Time for a trucker declaration of independence?

TORONTO — There’s a huge push underway south of the border to redefine independent contractor status.

At the federal level, a bill sponsored last year by Senator John Kerry (D-Mass) proposes to eliminate Section 530 of the Revenue Act of 1978. Known in some circles as the “safe harbor“ provision, it allowed companies to rely on the test of long-standing, recognized practice to determine whether a worker is an employee or an independent contractor.

If passed, the bill would reverse the burden of proof, forcing companies to show they have a “reasonable basis” for not treating an individual as an employee.

As American Trucking Associations (ATA) deputy general counsel, Robert Digges Jr. puts it, “…a motor carrier would need to spend significant resources to defend independent contractor classification under a fact-intensive review. That would, in some instances, be prohibitively expensive.”

It would probably also push out of the industry plenty of owner-ops — many already on the endangered species list — since there was something appealing to buying their own equipment in the first place.

Note that President Obama himself strongly supports efforts to outlaw employee misclassification and has made it a priority. In Canada, where unions are already allowed very lenient guidelines to collectively bargain on behalf of owner-ops (even against their will), can a push to strip them of independent status be far behind?

Maybe it’s time we took a fresh approach to the tired old labor/management relationship that exists between carriers and owner-operators, if not just to forestall the challenges that are bound to arise following the American initiative, but simply to strengthen the bond between what are really business partners.

How about a franchise model? Many do not see the carrier owner-operator relationship in that light, but taken to its logical conclusion, that’s what it is. So why not solidify it without all the confusion and encumbrances. Set them up as franchisees.

The typical franchise model doesn’t work perfectly for owner-operators as currently defined, but with a little imagination, it could. Owner-ops are extensions of the carrier. They often fly the company colors and they are certainly beholden to the carrier in terms of policy and procedure, compliance requirements, and more. The carrier does most, if not all of the marketing and the owner-op — in theory — benefits from an association with a strong business model and recognized brand.

The franchisee operates at arm’s length from the franchisor, but is obliged under terms of the agreement to operate in a certain manner. This relieves the carrier of the burden of proof in terms of the employee/ contractor debate, while providing both parties with a degree of both autonomy and obligation.

Current owner-op/carrier relationships really don’t serve the owner-op well, but the confines of Part III of the Canada Labour Code don’t give either party a lot of latitude to make change.

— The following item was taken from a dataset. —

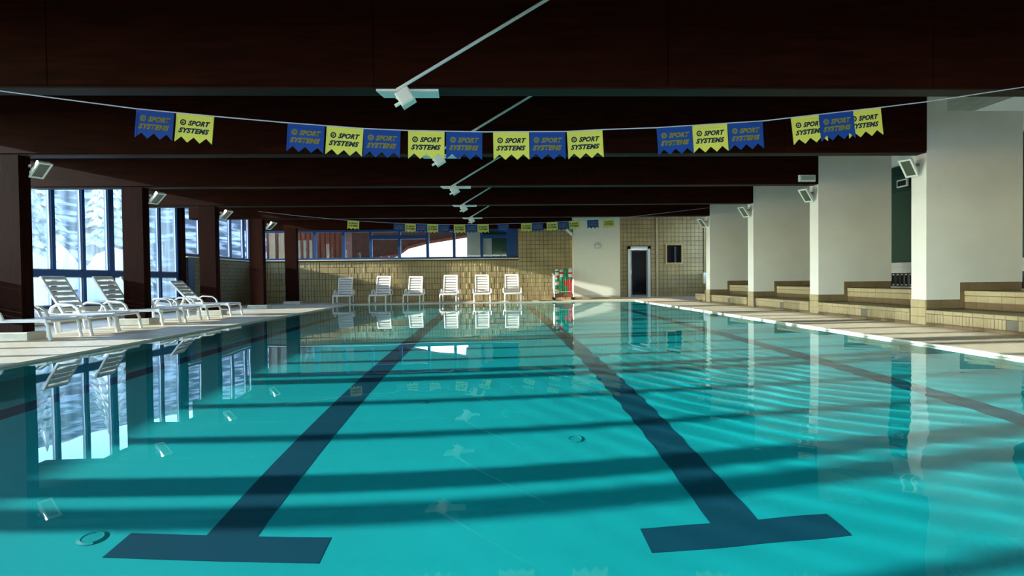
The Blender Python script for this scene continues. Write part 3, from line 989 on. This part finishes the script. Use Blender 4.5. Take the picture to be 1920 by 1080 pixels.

As for unions who scrutinize the amount of control a company has over an independent worker, it can be easily argued that corporate McDonalds, for example, has more oversight and control over a retail franchisee than a carrier ever would over an owner-op.

A bone fide franchise deal for owner-ops would take the Labour Code right out of the equation, and allow two independent businesses to maximize their strengths and help each other achieve certain goals without complication.

All it takes is a little imagination.